Künftige Experimente am Cern sollen sich daher neuen Erklärungen widmen. "Supersymmetrie" (Susy) heißt das beliebteste Theoriegebäude. Es postuliert, dass jedes Teilchen ein Spiegelteilchen hat, es daher doppelt so viele Teilchen gibt, wie wir sehen können. "Ein Teil des Spiegels sind wir, die aus den 12 Teilchen im Standardmodell bestehen. Die Spiegelteilchen sind auf der anderen Seite nicht wir, und sie sind größtenteils zerfallen. Sie verbinden sich nicht mit normaler Materie, üben jedoch eine Gravitation aus, weil sie Masse haben", so Fabjan: infolgedessen Dunkle Materie. Die Natur ist weitaus erstaunlicher als Science Fiction.
Und nun der Dämpfer: Die Cern-Physiker wollen ein sogenanntes Bs-Meson bei seinem Zerfall in zwei Leptonen beobachtet haben. Das Ereignis passiert laut den Forschern nur 3,2 Mal pro Milliarde Versuchen. Allerdings prognostiziert die Supersymmetrie in ihrer einfachsten Version andere Werte. Vielmehr entsprechen die Ergebnisse dem Standardmodell. "Das Standardmodell scheint heute erheblich gesünder zu sein, als es noch gestern war", erklärte Pierluigi Campana, Sprecher des Experiments, bei der Bekanntgabe der Daten. "Mit solchen supersymmetrischen Teilchen würde man eine wesentlich höhere Wahrscheinlichkeit für den Zerfall von Bs-Mesonen in zwei Myonen erwarten, als wir gemessen haben", sagte der deutsche Teilchenphysiker Ulrich Uwer. Und sein Kollege Chris Parkes fügte gar hinzu: "Susy ist vielleicht nicht tot, liegt aber sicherlich im Krankenhaus."
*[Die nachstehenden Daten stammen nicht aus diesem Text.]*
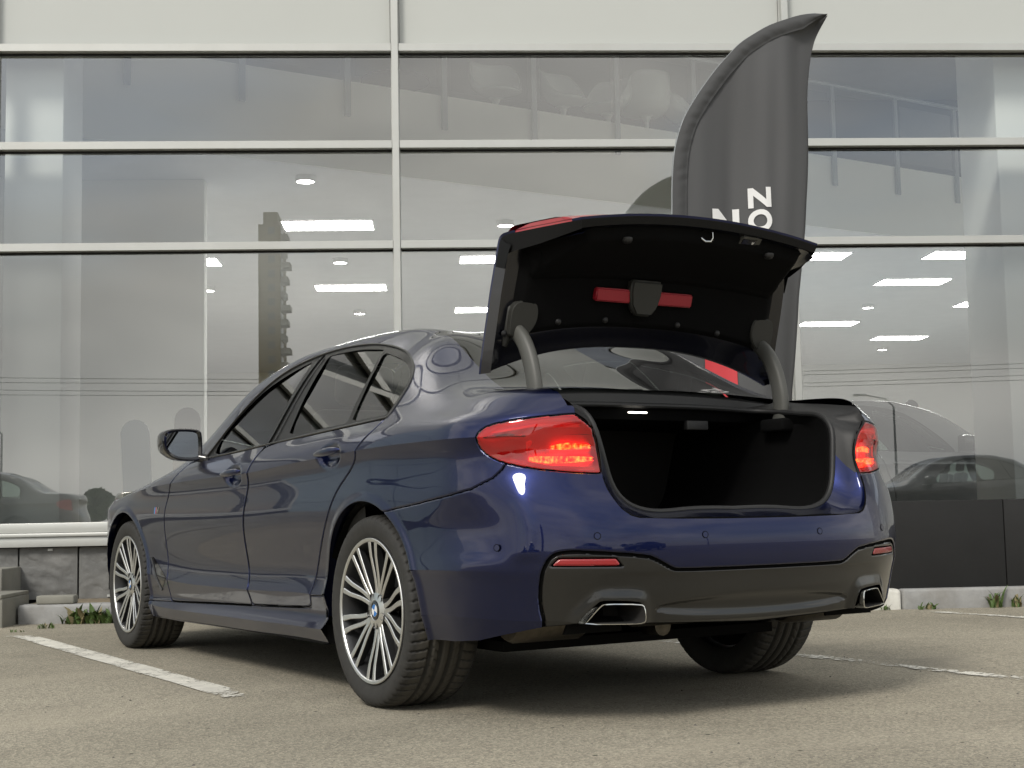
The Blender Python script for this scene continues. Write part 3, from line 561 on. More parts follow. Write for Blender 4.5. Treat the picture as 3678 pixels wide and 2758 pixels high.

Weitere Theorien liegen in der Schublade
Fabjan sieht es etwas anders: "Das Ergebnis ist sehr wichtig. Aber dessen Impact auf die Supersymmetrie wird überbewertet. Susy ist der generische Name für eine ganze Klasse an verwandten Theorien, die von einer Reihe von physikalischen Parametern abhängen. Diese Messung sagt nur, dass die einfachsten Modelle in einem relativ großen Parameter nicht plausibel sind. Deswegen aber Susy abzuschreiben, wäre, als würde man sagen, dass es keine Hunde gibt, weil man einer Rasse nicht fündig wird." Auch das Higgs-Teilchen sei just dort entdeckt worden, wo es am schwierigsten zu finden war.
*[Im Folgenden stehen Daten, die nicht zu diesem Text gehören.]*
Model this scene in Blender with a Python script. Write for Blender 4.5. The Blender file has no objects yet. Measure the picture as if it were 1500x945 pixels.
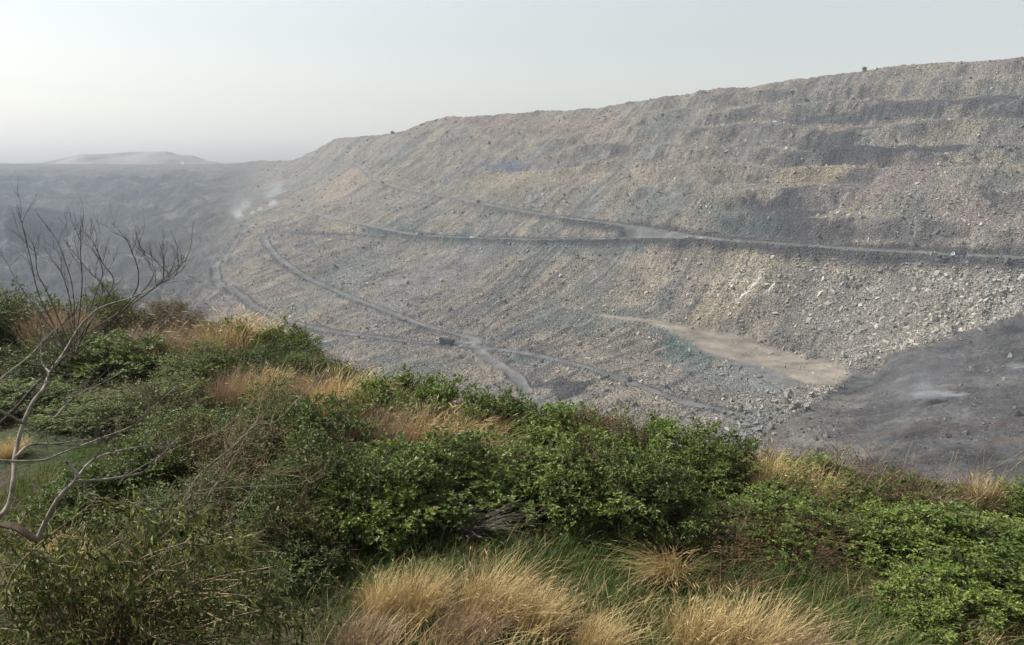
import bpy, math, random
import numpy as np

# ------------------------------------------------------------------ camera, world, sun, exposure
S = bpy.context.scene
C = S.collection
R = math.radians
F = 1133.0                       # focal length in photograph pixels (1500 wide)
PITCH = R(11.6)
cam_d = bpy.data.cameras.new('camera')
cam_d.sensor_width = 36.0
cam_d.lens = 36.0 * F / 1500.0
cam_d.clip_start = 0.05
cam_d.clip_end = 30000
cam = bpy.data.objects.new('camera', cam_d)
C.objects.link(cam)
cam.location = (0, 0, 0)
cam.rotation_euler = (math.pi / 2 - PITCH, 0, 0)
S.camera = cam

SUN_AZ = -76.0                   # degrees from straight ahead (+Y), negative = to the left
SUN_EL = 47.0
world = bpy.data.worlds.new('World')
S.world = world
world.use_nodes = True
wn = world.node_tree
wn.nodes.clear()
w_out = wn.nodes.new('ShaderNodeOutputWorld')
w_bg = wn.nodes.new('ShaderNodeBackground')
w_sky = wn.nodes.new('ShaderNodeTexSky')
w_sky.sky_type = 'NISHITA'
w_sky.sun_disc = False
w_sky.sun_elevation = R(SUN_EL)
w_sky.sun_rotation = R(SUN_AZ)
w_sky.altitude = 200
w_sky.air_density = 1.5
w_sky.dust_density = 2.2
w_sky.ozone_density = 1.0
w_hs = wn.nodes.new('ShaderNodeHueSaturation')
w_hs.inputs['Saturation'].default_value = 0.34
wn.links.new(w_sky.outputs[0], w_hs.inputs['Color'])
wn.links.new(w_hs.outputs[0], w_bg.inputs['Color'])
w_bg.inputs['Strength'].default_value = 0.105
wn.links.new(w_bg.outputs[0], w_out.inputs['Surface'])

sun_d = bpy.data.lights.new('sun', 'SUN')
sun_d.energy = 5.0
sun_d.angle = R(0.6)
sun_d.color = (1.0, 0.94, 0.85)
sun = bpy.data.objects.new('sun', sun_d)
C.objects.link(sun)
sun.rotation_euler = (R(90 - SUN_EL), 0, R(180) - R(SUN_AZ) )
# sun lamp shines along its local -Z; direction it comes from = (sin az cos el, cos az cos el, sin el)
from mathutils import Vector, Matrix
_sd = Vector((math.sin(R(SUN_AZ)) * math.cos(R(SUN_EL)), math.cos(R(SUN_AZ)) * math.cos(R(SUN_EL)), math.sin(R(SUN_EL))))
sun.rotation_euler = _sd.to_track_quat('Z', 'Y').to_euler()

S.view_settings.view_transform = 'Standard'
S.view_settings.look = 'None'
S.view_settings.exposure = 0.57
S.view_settings.gamma = 1.0
S.view_settings.use_curve_mapping = False
S.cycles.use_denoising = True
S.cycles.max_bounces = 6
S.cycles.diffuse_bounces = 3
S.cycles.transmission_bounces = 3
S.cycles.transparent_max_bounces = 6
S.cycles.volume_bounces = 0
S.cycles.volume_max_steps = 96
S.cycles.caustics_reflective = False
S.cycles.caustics_refractive = False

rng = np.random.default_rng(11)
random.seed(5)
sp, cp = math.sin(PITCH), math.cos(PITCH)

# ------------------------------------------------------------------ helpers
def rays(px, py):
    cx = (np.asarray(px, float) - 750.0) / F
    cy = (472.5 - np.asarray(py, float)) / F
    return cx, cp + cy * sp, -sp + cy * cp        # camera depth of this ray is 1

def at(px, py, Y):
    dx, dy, dz = rays(px, py)
    k = Y / dy
    return np.stack([dx * k, np.broadcast_to(Y, np.shape(dx * k)) * 1.0, dz * k], -1)

def proj(P):
    P = np.asarray(P, float)
    zc = P[..., 1] * cp - P[..., 2] * sp
    cy = (P[..., 1] * sp + P[..., 2] * cp) / zc
    return 750 + F * P[..., 0] / zc, 472.5 - F * cy

_perm = np.random.default_rng(3).random(65536)
def _h(ix, iy, seed):
    k = (ix.astype(np.int64) * 73856093) ^ (iy.astype(np.int64) * 19349663) ^ (seed * 83492791)
    k = (k ^ (k >> 13)) * 1274126177
    return _perm[(k ^ (k >> 16)) & 65535]

def vnoise(x, y, seed=0):
    x = np.asarray(x, float); y = np.asarray(y, float)
    ix, iy = np.floor(x), np.floor(y)
    fx, fy = x - ix, y - iy
    fx = fx * fx * (3 - 2 * fx); fy = fy * fy * (3 - 2 * fy)
    a = _h(ix, iy, seed); b = _h(ix + 1, iy, seed); c = _h(ix, iy + 1, seed); d = _h(ix + 1, iy + 1, seed)
    return (a + (b - a) * fx) * (1 - fy) + (c + (d - c) * fx) * fy - 0.5

def fbm(x, y, octv=4, seed=0, gain=0.5):
    s, a = 0, 1.0
    for i in range(octv):
        s = s + a * vnoise(x * 2 ** i, y * 2 ** i, seed + i * 17)
        a *= gain
    return s

def sstep(a, b, x):
    t = np.clip((x - a) / (b - a), 0, 1)
    return t * t * (3 - 2 * t)

def mesh_np(name, V, Fc, mat=None, parent=None, smooth=False, col=None):
    """V (n,3), Fc (m,k) all faces with k corners, or a list of such arrays"""
    me = bpy.data.meshes.new(name)
    if not isinstance(Fc, (list, tuple)):
        Fc = [Fc]
    Fc = [np.asarray(f, np.int32) for f in Fc if len(f)]
    V = np.ascontiguousarray(V, np.float32)
    me.vertices.add(len(V)); me.vertices.foreach_set('co', V.ravel())
    loops = np.concatenate([f.ravel() for f in Fc])
    sizes = np.concatenate([np.full(len(f), f.shape[1], np.int32) for f in Fc])
    starts = np.concatenate([[0], np.cumsum(sizes)[:-1]]).astype(np.int32)
    me.loops.add(len(loops)); me.loops.foreach_set('vertex_index', loops)
    me.polygons.add(len(sizes)); me.polygons.foreach_set('loop_start', starts)
    me.polygons.foreach_set('use_smooth', np.full(len(sizes), bool(smooth)))
    me.update(calc_edges=True)
    if col is not None:
        ca = me.color_attributes.new('Col', 'FLOAT_COLOR', 'POINT')
        cc = np.ones((len(V), 4), np.float32); cc[:, :3] = col
        ca.data.foreach_set('color', cc.ravel())
    if mat is not None:
        me.materials.append(mat)
    o = bpy.data.objects.new(name, me)
    C.objects.link(o)
    if parent is not None:
        o.parent = parent
    return o

def tag(o, label=None, cat=None, group=None, kind=None):
    if label: o['label'] = label
    if cat: o['category'] = cat
    if group: o['group'] = group
    if kind: o['kind'] = kind
    return o

def thing(name, label, cat, loc, rz=0, group=None):
    o = bpy.data.objects.new(name, None)
    C.objects.link(o)
    o.location = loc
    o.rotation_euler = (0, 0, rz)
    o.empty_display_size = 0.3
    return tag(o, label, cat, group)

def copy_tree(o, parent=None):
    c = o.copy(); C.objects.link(c)
    if parent is not None: c.parent = parent
    for ch in [x for x in o.children]:
        copy_tree(ch, c)
    return c

class MB:
    """collects pieces of geometry with triangles and quads"""
    def __init__(s): s.V = []; s.T = []; s.Q = []; s.n = 0; s.K = []
    def add(s, V, T=None, Q=None, col=None):
        V = np.asarray(V, float).reshape(-1, 3)
        if T is not None and len(T): s.T.append(np.asarray(T) + s.n)
        if Q is not None and len(Q): s.Q.append(np.asarray(Q) + s.n)
        s.V.append(V); s.n += len(V)
        if col is not None: s.K.append(np.broadcast_to(col, (len(V), 3)))
    def build(s, name, mat, parent=None, smooth=False):
        fs = []
        if s.T: fs.append(np.concatenate(s.T))
        if s.Q: fs.append(np.concatenate(s.Q))
        return mesh_np(name, np.concatenate(s.V), fs, mat, parent, smooth, np.concatenate(s.K) if s.K else None)

def tube(mb, pts, r0, r1, sides=5, cap=True, power=1.0):
    """tapered tube along a polyline"""
    P = np.asarray(pts, float); n = len(P)
    if n < 2: return
    T = np.gradient(P, axis=0); T /= np.linalg.norm(T, axis=1)[:, None] + 1e-9
    ref = np.array([0.3, 0.2, 0.93]) if abs(T[0][2]) < 0.8 else np.array([1.0, 0.1, 0.0])
    A = np.cross(T, ref); A /= np.linalg.norm(A, axis=1)[:, None] + 1e-9
    B = np.cross(T, A)
    rr = r0 + (r1 - r0) * np.linspace(0, 1, n) ** power
    an = np.arange(sides) / sides * 2 * math.pi
    V = P[:, None] + rr[:, None, None] * (np.cos(an)[None, :, None] * A[:, None] + np.sin(an)[None, :, None] * B[:, None])
    i, j = np.meshgrid(np.arange(n - 1), np.arange(sides), indexing='ij')
    j2 = (j + 1) % sides
    Q = np.stack([i * sides + j, i * sides + j2, (i + 1) * sides + j2, (i + 1) * sides + j], -1).reshape(-1, 4)
    mb.add(V.reshape(-1, 3), Q=Q)

def smooth_line(pts, sub=6):
    """Catmull-Rom through points"""
    P = np.asarray(pts, float)
    P = np.vstack([2 * P[0] - P[1], P, 2 * P[-1] - P[-2]])
    out = []
    for i in range(1, len(P) - 2):
        p0, p1, p2, p3 = P[i - 1], P[i], P[i + 1], P[i + 2]
        for t in np.linspace(0, 1, sub, endpoint=False):
            out.append(0.5 * ((2 * p1) + (-p0 + p2) * t + (2 * p0 - 5 * p1 + 4 * p2 - p3) * t * t + (-p0 + 3 * p1 - 3 * p2 + p3) * t ** 3))
    out.append(P[-2])
    return np.array(out)

# ---- materials
def new_mat(name):
    m = bpy.data.materials.new(name); m.use_nodes = True
    nt = m.node_tree
    b = nt.nodes['Principled BSDF']
    return m, nt, b

def plain(name, col, rough=0.6, metal=0.0, var=0.15, scale=3.0, spec=0.3):
    m, nt, b = new_mat(name)
    tc = nt.nodes.new('ShaderNodeTexCoord')
    nz = nt.nodes.new('ShaderNodeTexNoise'); nz.inputs['Scale'].default_value = scale; nz.inputs['Detail'].default_value = 5
    nt.links.new(tc.outputs['Object'], nz.inputs['Vector'])
    r = nt.nodes.new('ShaderNodeValToRGB')
    r.color_ramp.elements[0].color = (*[c * (1 - var * 2) for c in col], 1); r.color_ramp.elements[0].position = 0.3
    r.color_ramp.elements[1].color = (*[min(1, c * (1 + var)) for c in col], 1); r.color_ramp.elements[1].position = 0.7
    nt.links.new(nz.outputs['Fac'], r.inputs['Fac'])
    nt.links.new(r.outputs['Color'], b.inputs['Base Color'])
    b.inputs['Roughness'].default_value = rough
    b.inputs['Metallic'].default_value = metal
    b.inputs['Specular IOR Level'].default_value = spec
    return m

def math_node(nt, op, a, b=None):
    n = nt.nodes.new('ShaderNodeMath'); n.operation = op
    for i, v in enumerate((a, b)):
        if v is None: continue
        if hasattr(v, 'node'): nt.links.new(v, n.inputs[i])
        else: n.inputs[i].default_value = v
    return n.outputs[0]

def mix_col(nt, fac, a, b, blend='MIX'):
    n = nt.nodes.new('ShaderNodeMix'); n.data_type = 'RGBA'; n.blend_type = blend
    for sck, v in ((n.inputs[0], fac), (n.inputs[6], a), (n.inputs[7], b)):
        if hasattr(v, 'node'): nt.links.new(v, sck)
        elif isinstance(v, (tuple, list)): sck.default_value = (*v, 1) if len(v) == 3 else v
        else: sck.default_value = v
    return n.outputs[2]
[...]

Ein guter Teil der Forschungsstrategie am Cern scheint also gerettet. Immerhin sei der wirklich interessante Energiebereich noch gar nicht untersucht worden, betont Michel Spiro, Vorsitzender des Cern-Rates, der obersten Instanz der Organisation, im Gespräch mit der "Wiener Zeitung": "Bis 2030 wollen wir die höchste Energiestufe erreichen. Sollte sich Susy als falsch erweisen, haben wir andere Ideen in der Schublade. Susy ist nur eine von vielen Theorien, die die Tür zu einer übergeordneten Erklärung öffnen könnten." So könnte die Welt nicht nur aus vier Dimensionen von Raum und Zeit bestehen, sondern aus viel mehr egal wie kleinen Dimensionen. Genauere Antworten erwarten die Physiker von Fachkonferenzen ab März 2013.